Tribune Washington bureau
WASHINGTON — Pressing ahead with plans to reduce greenhouse-gas emissions despite a congressional stalemate over global warming, the Environmental Protection Agency (EPA) on Wednesday issued guidelines that gave states considerable discretion in regulating carbon-dioxide emissions from large industrial facilities like power plants, refineries and factories.
On Jan. 2, the country's largest emitters of greenhouse gases will have to show state regulators how they plan to curb such emissions when they build new facilities or make major changes in existing facilities that result in increased discharges of the gases that most scientists link to climate change and global warming.
While requiring states to secure plans for controlling carbon emissions, the guidelines gave states latitude to determine on a case-by-case basis the "best available" pollution-control technology that industrial facilities could use.
Gina McCarthy, EPA assistant administrator for air and radiation, said reductions would be achieved by companies focusing on energy efficiency rather than still-distant and experimental processes such as carbon capture and sequestration.

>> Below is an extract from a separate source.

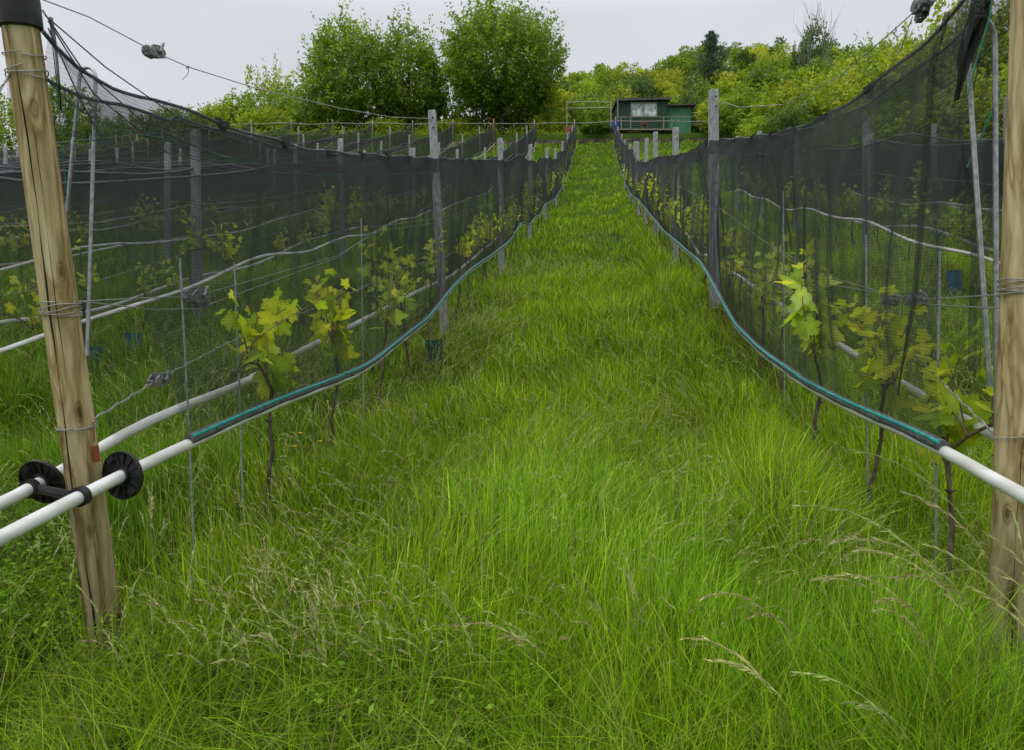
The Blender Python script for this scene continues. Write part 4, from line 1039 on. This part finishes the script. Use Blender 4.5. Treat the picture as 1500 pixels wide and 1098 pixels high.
def put_tree(key, px, d, top, wr, label, group, name='leafy_tree'):
    x = at(px, d); z = gz(x, d); hh = ZC + (499 - top) / 1000 * d - z; hh = max(1.0, hh); sc = (wr, wr, hh / 6.2); rz = R.uniform(0, 6.28)
    if key not in first:
        kw = dict(protos[key]); sd = kw.pop('seed'); o = make_tree(name, sd, (x, d, z), label, group=group, **kw); first[key] = o; reg(o); o.rotation_euler = (0, 0, rz); o.scale = sc
    else: o = copy_thing(first[key], (x, d, z), (0, 0, rz), sc, label, group)
    return o
G1 = 'trees and bushes behind the left vineyard'
for (key, px, d, top, w, lab) in [('b', 85, 54, 122, 1.05, 'tall dark leafy tree right behind the left wooden post'), ('b', 25, 56, 150, 1.0, 'dark leafy tree left of the left wooden post'), ('a', 128, 56, 172, .75, 'low bush right of the tree behind the left post'), ('b', 165, 55, 178, .7, 'low rounded bush seen through the top of the left net'), ('b', 205, 55, 168, .8, 'bush behind the gap in the left net'), ('c', 245, 56, 166, .9, 'dark bush left of the pale slanting wire end'), ('b', 285, 55, 164, .9, 'dark green bush under the slack top wire'), ('a', 325, 55, 148, .9, 'yellow-green bush at the start of the rising wood edge'), ('b', 360, 57, 138, 1.0, 'round bushy tree left of the taller pale one'), ('a', 408, 60, 108, .95, 'pale green tree sticking up left of the cherry trees'), ('b', 440, 56, 132, .8, 'bushy tree touching the left cherry tree'), ('a', 385, 53, 160, .8, 'low yellow-green bush before the taller pale tree'), ('b', 465, 55, 150, .8, 'low dense bush under the left cherry tree'), ('a', 560, 52, 178, .6, 'low bright bush between the left and middle cherry trees'), ('b', 662, 56, 84, .75, 'bright bush filling the gap between middle and right cherry trees'), ('a', 655, 52, 180, .6, 'low bright bush left of the right cherry trunk')]:
    put_tree(key, px, d, top, w, lab, G1)
G2 = 'trees and bushes on the slope to the right'
for (key, px, d, top, w, lab) in [('a', 1300, 34, 78, .9, 'bright leafy sapling left of the hanging tensioner'), ('d', 1345, 33, 62, .9, 'bright sapling with upright shoots below the right tensioner'), ('d', 1380, 31, 58, .8, 'upright shooting sapling where the right net meets the sky'), ('a', 1430, 30, 20, 1.0, 'tall leafy tree behind the right hooked rod'), ('b', 1485, 31, 5, 1.1, 'tall leafy tree hidden behind the right wooden post'), ('a', 1250, 38, 110, 1.0, 'yellow-green bush above the middle of the right net'), ('d', 1200, 42, 120, 1.0, 'leafy bush left of the yellow-green one over the right net'), ('a', 1150, 44, 128, 1.0, 'low bright bush just above the right net near its first post'), ('b', 1105, 48, 130, .9, 'leafy bush right of the tall concrete post'), ('a', 1065, 50, 140, .8, 'bright bush behind the tall concrete post'), ('b', 1330, 26, 135, .7, 'bush seen through the right net below the saplings'), ('a', 1400, 25, 125, .8, 'bush seen through the right net beside the rod'), ('a', 1470, 25, 110, .9, 'low bush behind the top of the right post'), ('a', 1240, 30, 172, .7, 'low bush seen just over the second row on the right'), ('b', 1290, 28, 165, .7, 'low leafy bush seen over the second right row, left of the rod'), ('c', 1185, 66, 42, .8, 'dark round-headed tree on the ridge left of the bare tree'), ('a', 1140, 68, 72, .9, 'pale ridge tree between the pine and the dark round-headed tree'), ('b', 1270, 60, 66, .9, 'ridge tree right of the bare tree')]:
    put_tree(key, px, d, top, w, lab, G2)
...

McCarthy said the regulation of greenhouse-gas emissions would be similar to the process industrial facilities go through in getting permits to release other pollutants.
"For 40 years, we have found a way to issue permits that allowed economy to grow," McCarthy said in a conference call. "We will not stop that with greenhouse-gas process."
A 2007 Supreme Court decision pushed EPA to issue a determination last year, after a review of available science, that carbon dioxide is a pollutant that endangers public welfare and therefore is subject to regulation. EPA has issued a spate of rules this year on vehicle emissions and now on emissions from so-called stationary sites like factories and power plants.
The EPA's efforts have split states and industries alike, with some supporting and others filing suit against its regulation of greenhouse gases. Still, all but one state — Texas — is preparing to require permits for emission of greenhouse gases in new industrial construction starting next year.
"As a practical matter, no one is going to be able to get through EPA's new permitting process for a long time," said Jeffrey Holmstead, former administrator for air and radiation under President George W. Bush and now a lobbyist with Bracewell & Guiliani. "Even EPA staff admits that there will be a moratorium on construction for a couple of years."
The EPA, however, denied that any moratorium would be triggered by the new regulations, which by their estimates and those of state regulators, could affect about 300 companies next year.